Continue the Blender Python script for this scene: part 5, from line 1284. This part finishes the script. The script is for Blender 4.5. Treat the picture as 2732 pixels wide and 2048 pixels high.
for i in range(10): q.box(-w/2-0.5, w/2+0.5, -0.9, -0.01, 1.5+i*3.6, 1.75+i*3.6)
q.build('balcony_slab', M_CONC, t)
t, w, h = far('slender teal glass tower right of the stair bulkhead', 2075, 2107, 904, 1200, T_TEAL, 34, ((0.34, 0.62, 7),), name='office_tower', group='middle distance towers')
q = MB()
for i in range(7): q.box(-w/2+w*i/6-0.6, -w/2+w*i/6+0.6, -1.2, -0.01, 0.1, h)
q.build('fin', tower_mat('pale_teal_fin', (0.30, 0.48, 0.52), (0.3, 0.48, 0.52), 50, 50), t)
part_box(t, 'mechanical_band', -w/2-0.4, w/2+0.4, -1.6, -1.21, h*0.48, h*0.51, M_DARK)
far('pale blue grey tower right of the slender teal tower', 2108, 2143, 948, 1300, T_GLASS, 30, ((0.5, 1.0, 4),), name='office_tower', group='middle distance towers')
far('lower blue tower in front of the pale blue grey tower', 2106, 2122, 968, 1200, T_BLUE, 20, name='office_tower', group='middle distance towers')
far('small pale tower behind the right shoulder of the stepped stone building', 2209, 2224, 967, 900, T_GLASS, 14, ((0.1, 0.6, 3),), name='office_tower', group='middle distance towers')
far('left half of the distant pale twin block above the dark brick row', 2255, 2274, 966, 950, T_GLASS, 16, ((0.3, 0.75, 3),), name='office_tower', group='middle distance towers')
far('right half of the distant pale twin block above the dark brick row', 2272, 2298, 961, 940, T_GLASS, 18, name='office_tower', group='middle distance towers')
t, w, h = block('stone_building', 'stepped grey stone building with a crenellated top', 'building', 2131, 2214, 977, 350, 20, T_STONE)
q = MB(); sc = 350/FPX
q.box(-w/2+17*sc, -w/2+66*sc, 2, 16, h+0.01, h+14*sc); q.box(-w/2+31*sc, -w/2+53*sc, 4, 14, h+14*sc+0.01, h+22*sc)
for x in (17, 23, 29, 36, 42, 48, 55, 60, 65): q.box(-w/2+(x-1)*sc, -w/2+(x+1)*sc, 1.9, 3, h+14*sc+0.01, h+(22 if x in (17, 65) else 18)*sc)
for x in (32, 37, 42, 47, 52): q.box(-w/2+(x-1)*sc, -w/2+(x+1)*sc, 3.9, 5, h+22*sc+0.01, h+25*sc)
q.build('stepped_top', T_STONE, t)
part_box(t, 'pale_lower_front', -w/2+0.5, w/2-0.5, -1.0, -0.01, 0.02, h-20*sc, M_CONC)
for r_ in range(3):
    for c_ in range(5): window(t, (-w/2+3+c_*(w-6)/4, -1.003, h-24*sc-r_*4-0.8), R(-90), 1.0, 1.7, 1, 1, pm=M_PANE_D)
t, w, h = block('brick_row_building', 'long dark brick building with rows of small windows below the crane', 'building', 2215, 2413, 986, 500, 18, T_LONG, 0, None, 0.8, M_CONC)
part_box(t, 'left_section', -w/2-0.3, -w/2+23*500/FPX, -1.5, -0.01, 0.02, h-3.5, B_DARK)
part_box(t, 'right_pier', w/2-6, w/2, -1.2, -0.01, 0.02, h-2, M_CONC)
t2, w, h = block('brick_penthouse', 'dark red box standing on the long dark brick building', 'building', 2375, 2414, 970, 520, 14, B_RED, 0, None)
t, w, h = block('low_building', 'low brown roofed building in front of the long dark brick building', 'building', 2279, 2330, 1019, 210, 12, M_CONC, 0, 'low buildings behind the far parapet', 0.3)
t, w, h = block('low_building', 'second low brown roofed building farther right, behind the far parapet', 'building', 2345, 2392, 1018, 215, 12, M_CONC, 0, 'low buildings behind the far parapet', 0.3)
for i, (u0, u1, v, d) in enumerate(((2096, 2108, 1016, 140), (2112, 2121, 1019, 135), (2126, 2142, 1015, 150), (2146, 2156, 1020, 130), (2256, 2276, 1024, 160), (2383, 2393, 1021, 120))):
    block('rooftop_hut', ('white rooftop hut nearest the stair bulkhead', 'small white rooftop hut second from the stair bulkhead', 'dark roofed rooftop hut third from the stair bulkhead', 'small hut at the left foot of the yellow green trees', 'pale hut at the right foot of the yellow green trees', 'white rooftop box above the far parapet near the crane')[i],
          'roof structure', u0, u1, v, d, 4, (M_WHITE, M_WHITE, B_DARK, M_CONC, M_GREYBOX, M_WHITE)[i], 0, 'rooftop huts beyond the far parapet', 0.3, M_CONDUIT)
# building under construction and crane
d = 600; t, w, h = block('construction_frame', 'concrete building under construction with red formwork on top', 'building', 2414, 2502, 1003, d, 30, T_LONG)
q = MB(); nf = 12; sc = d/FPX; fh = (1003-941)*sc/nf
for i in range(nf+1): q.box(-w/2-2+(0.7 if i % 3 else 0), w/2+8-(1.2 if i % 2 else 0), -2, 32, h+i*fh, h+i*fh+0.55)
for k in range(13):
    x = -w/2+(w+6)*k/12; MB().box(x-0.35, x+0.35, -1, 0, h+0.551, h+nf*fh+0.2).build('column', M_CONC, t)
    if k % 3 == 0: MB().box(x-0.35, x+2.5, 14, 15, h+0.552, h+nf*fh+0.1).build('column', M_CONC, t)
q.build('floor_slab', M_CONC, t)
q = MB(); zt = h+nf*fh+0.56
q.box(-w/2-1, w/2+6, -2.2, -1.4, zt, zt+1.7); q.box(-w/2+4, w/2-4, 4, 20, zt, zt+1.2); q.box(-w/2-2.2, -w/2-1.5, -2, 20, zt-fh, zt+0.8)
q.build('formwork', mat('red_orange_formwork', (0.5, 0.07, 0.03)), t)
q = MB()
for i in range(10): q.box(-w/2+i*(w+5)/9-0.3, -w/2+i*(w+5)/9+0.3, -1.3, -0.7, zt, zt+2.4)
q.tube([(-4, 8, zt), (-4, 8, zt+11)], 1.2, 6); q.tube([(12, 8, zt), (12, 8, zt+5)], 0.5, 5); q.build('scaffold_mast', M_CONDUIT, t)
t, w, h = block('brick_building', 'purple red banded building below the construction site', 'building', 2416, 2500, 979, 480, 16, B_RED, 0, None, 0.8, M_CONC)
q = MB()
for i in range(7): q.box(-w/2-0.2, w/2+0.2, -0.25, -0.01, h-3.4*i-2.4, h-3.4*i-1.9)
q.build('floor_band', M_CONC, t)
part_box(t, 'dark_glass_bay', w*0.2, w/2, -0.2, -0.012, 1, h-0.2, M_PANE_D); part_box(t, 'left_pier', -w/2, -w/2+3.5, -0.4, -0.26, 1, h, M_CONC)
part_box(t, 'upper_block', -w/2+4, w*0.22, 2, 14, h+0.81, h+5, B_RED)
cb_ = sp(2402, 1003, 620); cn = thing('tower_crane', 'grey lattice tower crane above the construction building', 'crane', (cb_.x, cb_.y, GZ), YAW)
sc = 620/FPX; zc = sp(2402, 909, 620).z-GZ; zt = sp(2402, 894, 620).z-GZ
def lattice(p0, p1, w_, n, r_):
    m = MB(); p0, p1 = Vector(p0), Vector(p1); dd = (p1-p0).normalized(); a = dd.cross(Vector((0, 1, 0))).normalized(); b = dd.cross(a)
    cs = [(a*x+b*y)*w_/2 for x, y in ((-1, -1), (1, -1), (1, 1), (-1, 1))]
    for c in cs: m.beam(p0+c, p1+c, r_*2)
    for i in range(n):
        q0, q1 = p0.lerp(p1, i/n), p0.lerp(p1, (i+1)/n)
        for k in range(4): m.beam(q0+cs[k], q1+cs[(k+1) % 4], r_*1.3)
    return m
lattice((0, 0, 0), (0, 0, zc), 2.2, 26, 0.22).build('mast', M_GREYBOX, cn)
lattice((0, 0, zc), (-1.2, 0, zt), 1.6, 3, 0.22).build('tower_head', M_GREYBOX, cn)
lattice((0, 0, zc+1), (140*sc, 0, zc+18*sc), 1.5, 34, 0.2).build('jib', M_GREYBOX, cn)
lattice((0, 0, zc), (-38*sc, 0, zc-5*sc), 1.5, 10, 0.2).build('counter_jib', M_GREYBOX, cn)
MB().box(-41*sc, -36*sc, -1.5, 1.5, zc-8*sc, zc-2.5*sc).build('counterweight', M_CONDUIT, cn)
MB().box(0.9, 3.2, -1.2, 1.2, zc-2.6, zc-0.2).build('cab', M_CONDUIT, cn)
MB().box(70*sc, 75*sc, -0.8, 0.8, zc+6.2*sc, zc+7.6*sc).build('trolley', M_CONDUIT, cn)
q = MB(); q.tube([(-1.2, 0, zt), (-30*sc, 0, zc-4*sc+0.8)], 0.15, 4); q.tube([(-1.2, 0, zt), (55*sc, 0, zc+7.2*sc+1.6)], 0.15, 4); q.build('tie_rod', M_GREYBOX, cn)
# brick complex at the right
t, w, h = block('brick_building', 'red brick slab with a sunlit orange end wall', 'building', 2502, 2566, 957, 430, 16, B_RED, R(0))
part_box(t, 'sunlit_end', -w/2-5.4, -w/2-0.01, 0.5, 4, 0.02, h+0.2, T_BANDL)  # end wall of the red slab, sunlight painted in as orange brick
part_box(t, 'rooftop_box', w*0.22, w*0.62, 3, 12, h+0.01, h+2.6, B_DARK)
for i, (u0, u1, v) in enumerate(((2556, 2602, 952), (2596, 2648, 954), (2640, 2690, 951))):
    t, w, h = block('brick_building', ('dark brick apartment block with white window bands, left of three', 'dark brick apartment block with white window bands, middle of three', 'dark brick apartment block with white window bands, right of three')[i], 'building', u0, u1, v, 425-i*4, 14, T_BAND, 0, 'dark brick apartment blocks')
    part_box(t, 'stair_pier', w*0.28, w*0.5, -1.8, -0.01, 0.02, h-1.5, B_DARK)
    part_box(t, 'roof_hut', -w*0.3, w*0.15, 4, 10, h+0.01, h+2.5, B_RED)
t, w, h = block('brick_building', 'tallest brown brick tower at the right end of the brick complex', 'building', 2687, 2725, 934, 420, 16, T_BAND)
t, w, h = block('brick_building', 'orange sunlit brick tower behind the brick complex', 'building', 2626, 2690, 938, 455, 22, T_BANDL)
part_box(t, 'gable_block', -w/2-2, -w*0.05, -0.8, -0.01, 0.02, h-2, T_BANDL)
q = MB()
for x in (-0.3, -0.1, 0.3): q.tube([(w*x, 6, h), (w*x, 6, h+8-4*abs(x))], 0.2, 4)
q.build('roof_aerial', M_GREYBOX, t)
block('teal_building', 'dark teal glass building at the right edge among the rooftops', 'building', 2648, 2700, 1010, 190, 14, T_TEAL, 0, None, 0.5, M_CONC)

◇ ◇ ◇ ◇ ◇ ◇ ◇

• _Exercise brief_
Count how many lines hold the string "from" and give that number alone.

• _Exercise result_
2